POWER USER

Win 2000 holds up under severe pressure

John McCormick

Although I tested beta versions of the Microsoft Windows 2000 operating system some time ago, I didn't begin using Win 2000 Professional on a daily basis until fatal problems arose with one of my systems running Windows 98 [GCN, Feb. 19, Page 24].

In an earlier column, I described how I finally had to give up and install a new hard drive on a year-old Compaq Presario. In the process, I got sick and tired of Win98's crashes, so I took the opportunity to install Win 2000 on the bare new drive.

Installation went fast and painlessly. Win 2000 recognized everything on the Presario except that line-out audio no longer works, so I don't have the use of most of the sound card. But I still have microphone and headphone connections.

I haven't bothered to look for a new driver or to find out whether some settings merely need changing. The DVD drive features also stopped working because the drive isn't compatible with Win 2000, but the CD-ROM functions are fine. I didn't care much about DVD to begin with, although some users might. When I take the time to get DVD working again, I'll report any significant discoveries.

The real test of an operating system comes after the PC has accumulated a few months' worth of junk. I've now been running the initially shipped version of Win 2000 Pro for about four months and haven't suffered a single serious crash despite stressing the computer to its limits.

The Presario has been powered down only three times for a total of about 24 hours in all that time. For a week I used the Hibernate mode every night. Hibernate lets you power off after Win 2000 saves all open programs, Web pages, open files and so on.

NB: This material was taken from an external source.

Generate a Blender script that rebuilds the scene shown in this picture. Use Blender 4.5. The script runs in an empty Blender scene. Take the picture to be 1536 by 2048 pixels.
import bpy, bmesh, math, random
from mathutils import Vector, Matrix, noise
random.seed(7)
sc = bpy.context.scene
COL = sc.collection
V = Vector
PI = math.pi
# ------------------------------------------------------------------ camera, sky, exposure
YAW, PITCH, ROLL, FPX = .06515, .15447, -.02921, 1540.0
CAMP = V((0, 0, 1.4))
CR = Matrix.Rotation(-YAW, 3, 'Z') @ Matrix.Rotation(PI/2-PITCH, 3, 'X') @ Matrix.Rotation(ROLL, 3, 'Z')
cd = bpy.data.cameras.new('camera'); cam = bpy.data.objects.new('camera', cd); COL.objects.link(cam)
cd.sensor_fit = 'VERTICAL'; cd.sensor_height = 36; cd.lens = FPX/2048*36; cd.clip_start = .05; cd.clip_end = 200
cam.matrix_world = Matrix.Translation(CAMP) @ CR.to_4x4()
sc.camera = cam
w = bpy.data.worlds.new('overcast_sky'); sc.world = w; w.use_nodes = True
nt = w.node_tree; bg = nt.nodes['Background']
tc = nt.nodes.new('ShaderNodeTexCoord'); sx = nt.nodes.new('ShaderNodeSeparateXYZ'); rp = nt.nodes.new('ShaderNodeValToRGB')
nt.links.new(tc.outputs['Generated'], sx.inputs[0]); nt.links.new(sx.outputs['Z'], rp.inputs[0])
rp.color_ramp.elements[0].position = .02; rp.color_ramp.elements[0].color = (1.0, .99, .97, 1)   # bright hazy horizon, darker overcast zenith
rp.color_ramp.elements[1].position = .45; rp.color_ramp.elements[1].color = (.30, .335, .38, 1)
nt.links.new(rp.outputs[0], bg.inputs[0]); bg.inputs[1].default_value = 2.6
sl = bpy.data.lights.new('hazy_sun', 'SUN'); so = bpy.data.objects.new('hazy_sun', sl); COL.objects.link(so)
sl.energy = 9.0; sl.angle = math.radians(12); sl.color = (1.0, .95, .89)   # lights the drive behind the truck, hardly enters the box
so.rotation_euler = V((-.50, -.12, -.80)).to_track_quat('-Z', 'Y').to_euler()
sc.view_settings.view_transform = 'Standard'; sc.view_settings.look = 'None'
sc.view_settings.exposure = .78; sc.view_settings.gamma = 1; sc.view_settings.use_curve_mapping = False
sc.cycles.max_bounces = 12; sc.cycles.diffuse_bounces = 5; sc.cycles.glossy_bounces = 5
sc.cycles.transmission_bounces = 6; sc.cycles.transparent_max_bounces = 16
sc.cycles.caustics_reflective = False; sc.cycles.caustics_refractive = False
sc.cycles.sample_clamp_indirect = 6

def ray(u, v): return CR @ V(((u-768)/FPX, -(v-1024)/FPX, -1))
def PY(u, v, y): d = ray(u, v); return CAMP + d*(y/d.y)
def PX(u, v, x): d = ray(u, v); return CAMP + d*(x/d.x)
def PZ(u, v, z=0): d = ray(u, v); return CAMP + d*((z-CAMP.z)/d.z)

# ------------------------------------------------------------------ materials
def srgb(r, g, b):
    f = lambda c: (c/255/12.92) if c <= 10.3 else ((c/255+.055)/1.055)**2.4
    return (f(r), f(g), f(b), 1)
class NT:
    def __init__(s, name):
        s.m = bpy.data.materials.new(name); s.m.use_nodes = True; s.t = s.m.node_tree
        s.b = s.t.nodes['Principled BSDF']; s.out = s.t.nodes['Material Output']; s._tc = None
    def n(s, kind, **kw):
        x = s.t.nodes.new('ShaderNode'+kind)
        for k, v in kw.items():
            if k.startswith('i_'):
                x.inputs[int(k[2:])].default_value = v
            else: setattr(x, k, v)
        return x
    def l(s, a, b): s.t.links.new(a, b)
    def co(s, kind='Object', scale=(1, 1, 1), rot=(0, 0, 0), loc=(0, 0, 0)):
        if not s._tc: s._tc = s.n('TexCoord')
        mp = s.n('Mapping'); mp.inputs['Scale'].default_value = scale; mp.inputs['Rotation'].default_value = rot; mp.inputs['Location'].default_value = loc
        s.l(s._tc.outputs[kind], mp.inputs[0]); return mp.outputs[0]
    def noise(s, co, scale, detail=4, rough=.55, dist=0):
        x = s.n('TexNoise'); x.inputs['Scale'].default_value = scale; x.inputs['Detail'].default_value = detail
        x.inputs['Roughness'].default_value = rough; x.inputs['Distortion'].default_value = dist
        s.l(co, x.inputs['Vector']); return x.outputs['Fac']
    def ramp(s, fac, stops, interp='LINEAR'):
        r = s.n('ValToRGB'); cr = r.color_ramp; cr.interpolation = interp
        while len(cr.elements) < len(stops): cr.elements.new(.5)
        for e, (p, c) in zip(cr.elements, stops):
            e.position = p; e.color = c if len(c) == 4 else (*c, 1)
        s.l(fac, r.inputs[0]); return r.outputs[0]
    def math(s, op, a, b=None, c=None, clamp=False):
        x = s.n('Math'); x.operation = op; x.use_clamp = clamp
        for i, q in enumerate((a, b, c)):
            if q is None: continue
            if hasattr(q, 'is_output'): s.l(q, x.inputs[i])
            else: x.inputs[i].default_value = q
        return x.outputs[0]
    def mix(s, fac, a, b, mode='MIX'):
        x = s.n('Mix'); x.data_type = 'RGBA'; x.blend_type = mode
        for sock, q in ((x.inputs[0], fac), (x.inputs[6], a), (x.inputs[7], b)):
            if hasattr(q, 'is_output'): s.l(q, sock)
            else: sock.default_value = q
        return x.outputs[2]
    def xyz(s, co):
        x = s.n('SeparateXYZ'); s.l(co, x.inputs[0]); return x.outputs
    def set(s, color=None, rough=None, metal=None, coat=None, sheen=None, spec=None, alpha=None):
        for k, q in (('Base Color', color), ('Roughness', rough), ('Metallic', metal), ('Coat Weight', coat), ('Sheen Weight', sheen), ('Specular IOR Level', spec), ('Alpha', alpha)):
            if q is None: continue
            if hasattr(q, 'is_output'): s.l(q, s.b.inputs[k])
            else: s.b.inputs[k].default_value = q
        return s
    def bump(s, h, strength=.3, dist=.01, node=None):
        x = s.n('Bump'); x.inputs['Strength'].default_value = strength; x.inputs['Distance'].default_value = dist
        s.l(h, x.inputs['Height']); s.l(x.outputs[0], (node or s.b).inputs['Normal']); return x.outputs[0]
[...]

When you power on again, you go to the exact state where you left off'no need to reboot and reload everything.

Restarting from Hibernate is also much faster than normal rebooting.

I still get minor crashes about twice a week, but I am not considering a switch to another version of Windows except for testing purposes. I do have other systems running Win9x to support my clients and also to use some good older applications that don't run under Win 2000.

The crashes I still experience are probably not the fault of the OS and, even if they are, they're fairly minor and never bring down the entire system. Only Internet Explorer seems to fail when a dozen or so apps have been running for more than a few hours with five to 10 browser sessions open. But I have never lost any data, and closing Explorer has always cleared the problem.

Pressing Ctrl-Alt-Del still works the same way it did in Win98, except there are more options. The three-finger salute now brings up the Windows Security screen, which includes Task Manager but also has information about ways to log off, change a password, lock the system or shut down.

Power users will appreciate the fact that, besides selectively closing programs, Windows Task Manager also checks CPU usage, memory usage, number of processes running, and number of threads and handles.

Task Manager individually identifies the processes along with their CPU and memory usage in a list separate from the applications list. This means you can close individual processes instead of entire apps.

Win 2000 Professional isn't perfect, but it is by far the best version of Windows I've used.
I also have Win 2000 Server and Advanced Server, but they are a different story. New vulnerabilities in these complex OSes seem to get discovered and reported almost every week.